There's an old joke, Yiddish if I'm not mistaken, that goes something like this. A man walks into a corner grocer and says, "How much for your bananas?" The grocer replies, "Two for a quarter." The man says, "That's outrageous. Your competitor down the street sells them for three for a quarter." "So buy them there," says the grocer. "He's out of bananas," the man replies. "If I were out, I'd sell them for four for a quarter!" says the grocer.

That's kind of how the Green candidate's performance at Quest left me feeling. Parroting the party's platform, he was able to promise bananas far cheaper than anyone who actually had them could sell them for and still stay in business.
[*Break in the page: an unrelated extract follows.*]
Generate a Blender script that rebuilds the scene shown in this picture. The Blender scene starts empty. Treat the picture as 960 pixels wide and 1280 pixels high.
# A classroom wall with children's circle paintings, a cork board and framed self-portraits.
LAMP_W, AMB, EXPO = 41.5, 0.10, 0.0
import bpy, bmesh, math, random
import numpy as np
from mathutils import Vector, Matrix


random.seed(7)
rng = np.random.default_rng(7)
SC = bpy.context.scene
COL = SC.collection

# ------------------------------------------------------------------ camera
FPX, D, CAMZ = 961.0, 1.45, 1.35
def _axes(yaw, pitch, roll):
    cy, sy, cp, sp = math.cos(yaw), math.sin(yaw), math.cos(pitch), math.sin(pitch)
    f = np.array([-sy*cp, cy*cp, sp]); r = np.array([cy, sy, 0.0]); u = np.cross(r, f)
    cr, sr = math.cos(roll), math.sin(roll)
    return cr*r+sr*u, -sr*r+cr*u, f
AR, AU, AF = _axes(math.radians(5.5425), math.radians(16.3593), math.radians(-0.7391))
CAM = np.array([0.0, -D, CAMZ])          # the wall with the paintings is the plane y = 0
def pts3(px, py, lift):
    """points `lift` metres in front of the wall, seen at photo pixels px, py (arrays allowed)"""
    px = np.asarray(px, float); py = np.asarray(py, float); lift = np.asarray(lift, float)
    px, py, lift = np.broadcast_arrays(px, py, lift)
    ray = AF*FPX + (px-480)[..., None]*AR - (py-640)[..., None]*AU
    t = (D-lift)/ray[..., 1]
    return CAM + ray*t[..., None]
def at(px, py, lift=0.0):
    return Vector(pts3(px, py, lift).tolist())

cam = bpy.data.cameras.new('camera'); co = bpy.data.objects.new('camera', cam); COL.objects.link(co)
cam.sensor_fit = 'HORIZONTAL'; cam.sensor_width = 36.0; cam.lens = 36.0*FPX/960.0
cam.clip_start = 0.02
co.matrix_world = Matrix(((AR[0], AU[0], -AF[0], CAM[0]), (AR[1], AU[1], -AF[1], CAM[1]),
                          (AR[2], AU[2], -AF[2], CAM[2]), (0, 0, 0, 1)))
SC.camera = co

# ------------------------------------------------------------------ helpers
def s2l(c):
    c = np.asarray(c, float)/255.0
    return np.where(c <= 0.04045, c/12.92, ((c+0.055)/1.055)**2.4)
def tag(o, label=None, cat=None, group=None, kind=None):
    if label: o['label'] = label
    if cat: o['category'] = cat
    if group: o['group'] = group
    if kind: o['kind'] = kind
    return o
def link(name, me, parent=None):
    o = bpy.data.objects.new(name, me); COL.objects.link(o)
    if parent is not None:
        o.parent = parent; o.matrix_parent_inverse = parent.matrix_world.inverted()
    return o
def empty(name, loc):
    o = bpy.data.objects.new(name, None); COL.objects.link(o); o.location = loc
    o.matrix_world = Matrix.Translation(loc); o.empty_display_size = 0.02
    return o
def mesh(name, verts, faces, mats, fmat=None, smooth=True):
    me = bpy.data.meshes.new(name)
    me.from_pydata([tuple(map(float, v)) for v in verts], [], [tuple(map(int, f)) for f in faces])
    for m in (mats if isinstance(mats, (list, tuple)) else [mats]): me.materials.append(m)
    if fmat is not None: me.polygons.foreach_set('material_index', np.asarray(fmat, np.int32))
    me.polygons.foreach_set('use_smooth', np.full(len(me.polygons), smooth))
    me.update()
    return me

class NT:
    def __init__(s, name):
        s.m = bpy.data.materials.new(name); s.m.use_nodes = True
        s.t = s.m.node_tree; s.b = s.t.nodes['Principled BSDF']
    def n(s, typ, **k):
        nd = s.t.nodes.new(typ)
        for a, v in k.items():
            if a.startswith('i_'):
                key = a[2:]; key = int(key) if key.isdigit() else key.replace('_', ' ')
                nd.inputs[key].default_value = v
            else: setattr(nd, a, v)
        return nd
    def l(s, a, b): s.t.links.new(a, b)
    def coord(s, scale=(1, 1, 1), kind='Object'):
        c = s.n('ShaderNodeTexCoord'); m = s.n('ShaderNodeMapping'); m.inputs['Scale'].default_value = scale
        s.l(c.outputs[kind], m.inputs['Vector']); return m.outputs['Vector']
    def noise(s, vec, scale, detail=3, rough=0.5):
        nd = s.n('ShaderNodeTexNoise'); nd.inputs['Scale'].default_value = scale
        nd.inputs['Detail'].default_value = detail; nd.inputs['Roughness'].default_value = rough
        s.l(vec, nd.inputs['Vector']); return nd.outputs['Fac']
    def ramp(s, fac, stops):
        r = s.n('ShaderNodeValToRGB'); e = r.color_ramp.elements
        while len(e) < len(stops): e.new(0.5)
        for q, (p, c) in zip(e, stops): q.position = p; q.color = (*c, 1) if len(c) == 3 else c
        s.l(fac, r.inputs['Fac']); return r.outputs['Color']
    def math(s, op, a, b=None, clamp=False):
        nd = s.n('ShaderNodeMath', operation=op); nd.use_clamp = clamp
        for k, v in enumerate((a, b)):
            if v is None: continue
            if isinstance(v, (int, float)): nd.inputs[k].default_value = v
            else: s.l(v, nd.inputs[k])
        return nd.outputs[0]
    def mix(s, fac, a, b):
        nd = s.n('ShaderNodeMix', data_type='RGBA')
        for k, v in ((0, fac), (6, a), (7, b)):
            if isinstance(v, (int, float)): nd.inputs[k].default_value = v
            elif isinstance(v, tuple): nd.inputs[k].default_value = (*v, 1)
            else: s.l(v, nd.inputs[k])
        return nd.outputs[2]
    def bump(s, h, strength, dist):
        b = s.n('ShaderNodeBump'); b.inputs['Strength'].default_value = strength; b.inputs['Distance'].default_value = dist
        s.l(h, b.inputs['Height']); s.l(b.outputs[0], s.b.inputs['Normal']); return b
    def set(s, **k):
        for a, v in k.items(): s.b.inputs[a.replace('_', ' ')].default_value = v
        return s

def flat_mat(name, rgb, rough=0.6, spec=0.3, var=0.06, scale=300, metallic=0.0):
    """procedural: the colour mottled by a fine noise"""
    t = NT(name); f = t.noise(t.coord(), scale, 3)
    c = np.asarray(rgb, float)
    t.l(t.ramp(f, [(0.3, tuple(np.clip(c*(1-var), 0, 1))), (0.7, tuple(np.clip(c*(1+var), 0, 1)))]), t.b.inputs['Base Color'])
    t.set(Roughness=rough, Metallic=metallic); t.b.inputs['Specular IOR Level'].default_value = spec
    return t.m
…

His attitude, physical demeanour and bombast was dismissive of his opponents. His litany of all the wonderful things a Green government would do — ah, if only such a thing were able to exist — left his opponents, who to a greater or lesser degree seemed to be constrained by, what shall I call it, REALITY, scratching their heads in wonderment. The fact so little of the boast could ever walk on its own mattered not at all and left those who operate in the real world wondering where we too could purchase the giant's magic beans.

And that's the other reason I discovered why minor parties should be excluded from national debates. Fantasy always trumps reality. In Paul Simon's words, that's why God made the movies.

Funny thing though. It was exactly the type arrogance displayed by the Green candidate at Quest, that "I know better than all of you" attitude that got Whistler so fed up four years ago when he was running for re-election as mayor — an election which resulted in the blood of all incumbents, including the mayor's being left on the floor.

Some lessons apparently have to be learned more than once.